— Begin —

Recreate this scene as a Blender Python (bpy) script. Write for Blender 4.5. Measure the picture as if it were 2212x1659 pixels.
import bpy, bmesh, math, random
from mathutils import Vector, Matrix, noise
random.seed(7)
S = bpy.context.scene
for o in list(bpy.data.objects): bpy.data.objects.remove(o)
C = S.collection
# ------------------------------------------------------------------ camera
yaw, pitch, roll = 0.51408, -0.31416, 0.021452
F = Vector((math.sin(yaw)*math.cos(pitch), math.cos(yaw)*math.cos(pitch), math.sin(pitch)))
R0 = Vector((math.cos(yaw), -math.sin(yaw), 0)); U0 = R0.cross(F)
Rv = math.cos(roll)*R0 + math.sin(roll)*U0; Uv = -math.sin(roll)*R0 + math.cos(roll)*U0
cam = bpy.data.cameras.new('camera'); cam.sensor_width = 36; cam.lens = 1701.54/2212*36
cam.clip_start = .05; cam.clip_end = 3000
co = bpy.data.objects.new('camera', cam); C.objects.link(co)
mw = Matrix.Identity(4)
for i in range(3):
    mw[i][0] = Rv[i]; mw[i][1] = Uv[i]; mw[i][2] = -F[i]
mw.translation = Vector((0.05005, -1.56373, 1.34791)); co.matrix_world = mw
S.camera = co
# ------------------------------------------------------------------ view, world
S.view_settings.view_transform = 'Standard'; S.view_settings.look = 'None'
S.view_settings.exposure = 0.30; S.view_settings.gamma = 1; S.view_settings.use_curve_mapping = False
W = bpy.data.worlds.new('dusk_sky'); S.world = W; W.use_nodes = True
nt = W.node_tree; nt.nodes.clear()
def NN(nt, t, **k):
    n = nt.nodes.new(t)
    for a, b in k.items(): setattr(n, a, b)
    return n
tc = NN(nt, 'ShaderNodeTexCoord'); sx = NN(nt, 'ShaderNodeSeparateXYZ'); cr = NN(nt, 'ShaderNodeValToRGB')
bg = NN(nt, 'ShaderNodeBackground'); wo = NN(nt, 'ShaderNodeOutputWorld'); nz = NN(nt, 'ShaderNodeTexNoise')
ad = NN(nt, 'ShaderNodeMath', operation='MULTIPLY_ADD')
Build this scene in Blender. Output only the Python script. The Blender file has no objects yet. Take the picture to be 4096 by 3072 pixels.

— End —

* What you will do *
Transcribe every entry exactly.

* Full response *
Recreate this scene as a Blender Python (bpy) script. Write for Blender 4.5. Measure the picture as if it were 2212x1659 pixels.
import bpy, bmesh, math, random
from mathutils import Vector, Matrix, noise
random.seed(7)
S = bpy.context.scene
for o in list(bpy.data.objects): bpy.data.objects.remove(o)
C = S.collection
# ------------------------------------------------------------------ camera
yaw, pitch, roll = 0.51408, -0.31416, 0.021452
F = Vector((math.sin(yaw)*math.cos(pitch), math.cos(yaw)*math.cos(pitch), math.sin(pitch)))
R0 = Vector((math.cos(yaw), -math.sin(yaw), 0)); U0 = R0.cross(F)
Rv = math.cos(roll)*R0 + math.sin(roll)*U0; Uv = -math.sin(roll)*R0 + math.cos(roll)*U0
cam = bpy.data.cameras.new('camera'); cam.sensor_width = 36; cam.lens = 1701.54/2212*36
cam.clip_start = .05; cam.clip_end = 3000
co = bpy.data.objects.new('camera', cam); C.objects.link(co)
mw = Matrix.Identity(4)
for i in range(3):
    mw[i][0] = Rv[i]; mw[i][1] = Uv[i]; mw[i][2] = -F[i]
mw.translation = Vector((0.05005, -1.56373, 1.34791)); co.matrix_world = mw
S.camera = co
# ------------------------------------------------------------------ view, world
S.view_settings.view_transform = 'Standard'; S.view_settings.look = 'None'
S.view_settings.exposure = 0.30; S.view_settings.gamma = 1; S.view_settings.use_curve_mapping = False
W = bpy.data.worlds.new('dusk_sky'); S.world = W; W.use_nodes = True
nt = W.node_tree; nt.nodes.clear()
def NN(nt, t, **k):
    n = nt.nodes.new(t)
    for a, b in k.items(): setattr(n, a, b)
    return n
tc = NN(nt, 'ShaderNodeTexCoord'); sx = NN(nt, 'ShaderNodeSeparateXYZ'); cr = NN(nt, 'ShaderNodeValToRGB')
bg = NN(nt, 'ShaderNodeBackground'); wo = NN(nt, 'ShaderNodeOutputWorld'); nz = NN(nt, 'ShaderNodeTexNoise')
ad = NN(nt, 'ShaderNodeMath', operation='MULTIPLY_ADD')
Build this scene in Blender. Output only the Python script. The Blender file has no objects yet. Take the picture to be 4096 by 3072 pixels.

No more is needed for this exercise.